DIRECTIONS => Take the entries below and reproduce them word for word.

-- START --

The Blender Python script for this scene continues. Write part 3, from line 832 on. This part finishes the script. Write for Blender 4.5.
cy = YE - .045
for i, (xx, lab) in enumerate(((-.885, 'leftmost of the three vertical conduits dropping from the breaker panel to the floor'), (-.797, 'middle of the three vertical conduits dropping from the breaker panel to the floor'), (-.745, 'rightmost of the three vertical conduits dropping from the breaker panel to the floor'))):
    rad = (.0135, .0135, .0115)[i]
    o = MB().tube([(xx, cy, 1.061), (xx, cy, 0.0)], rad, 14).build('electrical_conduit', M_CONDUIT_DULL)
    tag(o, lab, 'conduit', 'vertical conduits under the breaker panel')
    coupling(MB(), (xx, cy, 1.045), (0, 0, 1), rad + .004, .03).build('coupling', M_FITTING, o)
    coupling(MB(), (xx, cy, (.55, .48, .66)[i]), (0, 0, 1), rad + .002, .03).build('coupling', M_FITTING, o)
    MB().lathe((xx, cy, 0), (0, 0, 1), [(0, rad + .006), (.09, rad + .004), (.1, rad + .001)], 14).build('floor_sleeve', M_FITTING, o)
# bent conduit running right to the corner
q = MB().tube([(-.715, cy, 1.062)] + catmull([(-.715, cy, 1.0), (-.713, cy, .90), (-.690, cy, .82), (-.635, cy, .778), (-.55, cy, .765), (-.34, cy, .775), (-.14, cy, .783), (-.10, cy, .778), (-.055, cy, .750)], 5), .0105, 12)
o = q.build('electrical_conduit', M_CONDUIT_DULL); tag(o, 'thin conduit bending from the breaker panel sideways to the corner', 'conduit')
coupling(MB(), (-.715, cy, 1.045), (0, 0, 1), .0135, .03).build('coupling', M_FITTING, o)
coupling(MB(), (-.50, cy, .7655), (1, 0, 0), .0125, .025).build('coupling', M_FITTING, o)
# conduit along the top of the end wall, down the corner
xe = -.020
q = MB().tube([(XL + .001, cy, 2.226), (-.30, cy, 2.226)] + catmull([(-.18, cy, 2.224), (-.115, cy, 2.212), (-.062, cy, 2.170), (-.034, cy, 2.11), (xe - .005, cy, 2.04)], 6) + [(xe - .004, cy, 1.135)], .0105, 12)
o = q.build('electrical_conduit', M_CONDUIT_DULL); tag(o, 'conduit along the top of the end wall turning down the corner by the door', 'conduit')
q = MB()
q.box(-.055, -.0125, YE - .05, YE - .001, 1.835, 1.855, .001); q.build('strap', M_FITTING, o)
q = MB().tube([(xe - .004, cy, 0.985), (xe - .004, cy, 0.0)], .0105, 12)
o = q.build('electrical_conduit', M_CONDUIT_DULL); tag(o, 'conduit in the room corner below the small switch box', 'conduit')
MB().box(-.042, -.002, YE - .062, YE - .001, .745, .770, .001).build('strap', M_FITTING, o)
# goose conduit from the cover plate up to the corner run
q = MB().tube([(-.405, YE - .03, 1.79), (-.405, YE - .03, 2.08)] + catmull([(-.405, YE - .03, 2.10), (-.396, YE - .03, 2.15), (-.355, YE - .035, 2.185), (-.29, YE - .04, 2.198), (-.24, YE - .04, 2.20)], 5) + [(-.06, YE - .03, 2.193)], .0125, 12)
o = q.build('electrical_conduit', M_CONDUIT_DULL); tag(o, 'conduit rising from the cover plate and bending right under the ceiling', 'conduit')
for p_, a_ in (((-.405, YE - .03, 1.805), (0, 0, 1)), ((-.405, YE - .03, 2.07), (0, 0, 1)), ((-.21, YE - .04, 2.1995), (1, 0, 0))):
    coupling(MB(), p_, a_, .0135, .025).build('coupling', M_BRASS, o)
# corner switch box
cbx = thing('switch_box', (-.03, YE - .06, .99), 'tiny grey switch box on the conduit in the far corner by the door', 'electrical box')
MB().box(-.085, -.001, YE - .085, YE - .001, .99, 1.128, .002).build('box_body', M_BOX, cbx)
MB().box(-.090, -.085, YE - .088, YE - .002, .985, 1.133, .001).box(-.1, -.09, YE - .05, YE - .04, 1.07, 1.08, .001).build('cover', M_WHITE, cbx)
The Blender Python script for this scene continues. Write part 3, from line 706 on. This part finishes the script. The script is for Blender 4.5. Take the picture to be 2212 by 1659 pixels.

-- END --

TASK OUTPUT =>
The Blender Python script for this scene continues. Write part 3, from line 832 on. This part finishes the script. Write for Blender 4.5.
cy = YE - .045
for i, (xx, lab) in enumerate(((-.885, 'leftmost of the three vertical conduits dropping from the breaker panel to the floor'), (-.797, 'middle of the three vertical conduits dropping from the breaker panel to the floor'), (-.745, 'rightmost of the three vertical conduits dropping from the breaker panel to the floor'))):
    rad = (.0135, .0135, .0115)[i]
    o = MB().tube([(xx, cy, 1.061), (xx, cy, 0.0)], rad, 14).build('electrical_conduit', M_CONDUIT_DULL)
    tag(o, lab, 'conduit', 'vertical conduits under the breaker panel')
    coupling(MB(), (xx, cy, 1.045), (0, 0, 1), rad + .004, .03).build('coupling', M_FITTING, o)
    coupling(MB(), (xx, cy, (.55, .48, .66)[i]), (0, 0, 1), rad + .002, .03).build('coupling', M_FITTING, o)
    MB().lathe((xx, cy, 0), (0, 0, 1), [(0, rad + .006), (.09, rad + .004), (.1, rad + .001)], 14).build('floor_sleeve', M_FITTING, o)
# bent conduit running right to the corner
q = MB().tube([(-.715, cy, 1.062)] + catmull([(-.715, cy, 1.0), (-.713, cy, .90), (-.690, cy, .82), (-.635, cy, .778), (-.55, cy, .765), (-.34, cy, .775), (-.14, cy, .783), (-.10, cy, .778), (-.055, cy, .750)], 5), .0105, 12)
o = q.build('electrical_conduit', M_CONDUIT_DULL); tag(o, 'thin conduit bending from the breaker panel sideways to the corner', 'conduit')
coupling(MB(), (-.715, cy, 1.045), (0, 0, 1), .0135, .03).build('coupling', M_FITTING, o)
coupling(MB(), (-.50, cy, .7655), (1, 0, 0), .0125, .025).build('coupling', M_FITTING, o)
# conduit along the top of the end wall, down the corner
xe = -.020
q = MB().tube([(XL + .001, cy, 2.226), (-.30, cy, 2.226)] + catmull([(-.18, cy, 2.224), (-.115, cy, 2.212), (-.062, cy, 2.170), (-.034, cy, 2.11), (xe - .005, cy, 2.04)], 6) + [(xe - .004, cy, 1.135)], .0105, 12)
o = q.build('electrical_conduit', M_CONDUIT_DULL); tag(o, 'conduit along the top of the end wall turning down the corner by the door', 'conduit')
q = MB()
q.box(-.055, -.0125, YE - .05, YE - .001, 1.835, 1.855, .001); q.build('strap', M_FITTING, o)
q = MB().tube([(xe - .004, cy, 0.985), (xe - .004, cy, 0.0)], .0105, 12)
o = q.build('electrical_conduit', M_CONDUIT_DULL); tag(o, 'conduit in the room corner below the small switch box', 'conduit')
MB().box(-.042, -.002, YE - .062, YE - .001, .745, .770, .001).build('strap', M_FITTING, o)
# goose conduit from the cover plate up to the corner run
q = MB().tube([(-.405, YE - .03, 1.79), (-.405, YE - .03, 2.08)] + catmull([(-.405, YE - .03, 2.10), (-.396, YE - .03, 2.15), (-.355, YE - .035, 2.185), (-.29, YE - .04, 2.198), (-.24, YE - .04, 2.20)], 5) + [(-.06, YE - .03, 2.193)], .0125, 12)
o = q.build('electrical_conduit', M_CONDUIT_DULL); tag(o, 'conduit rising from the cover plate and bending right under the ceiling', 'conduit')
for p_, a_ in (((-.405, YE - .03, 1.805), (0, 0, 1)), ((-.405, YE - .03, 2.07), (0, 0, 1)), ((-.21, YE - .04, 2.1995), (1, 0, 0))):
    coupling(MB(), p_, a_, .0135, .025).build('coupling', M_BRASS, o)
# corner switch box
cbx = thing('switch_box', (-.03, YE - .06, .99), 'tiny grey switch box on the conduit in the far corner by the door', 'electrical box')
MB().box(-.085, -.001, YE - .085, YE - .001, .99, 1.128, .002).build('box_body', M_BOX, cbx)
MB().box(-.090, -.085, YE - .088, YE - .002, .985, 1.133, .001).box(-.1, -.09, YE - .05, YE - .04, 1.07, 1.08, .001).build('cover', M_WHITE, cbx)
The Blender Python script for this scene continues. Write part 3, from line 706 on. This part finishes the script. The script is for Blender 4.5. Take the picture to be 2212 by 1659 pixels.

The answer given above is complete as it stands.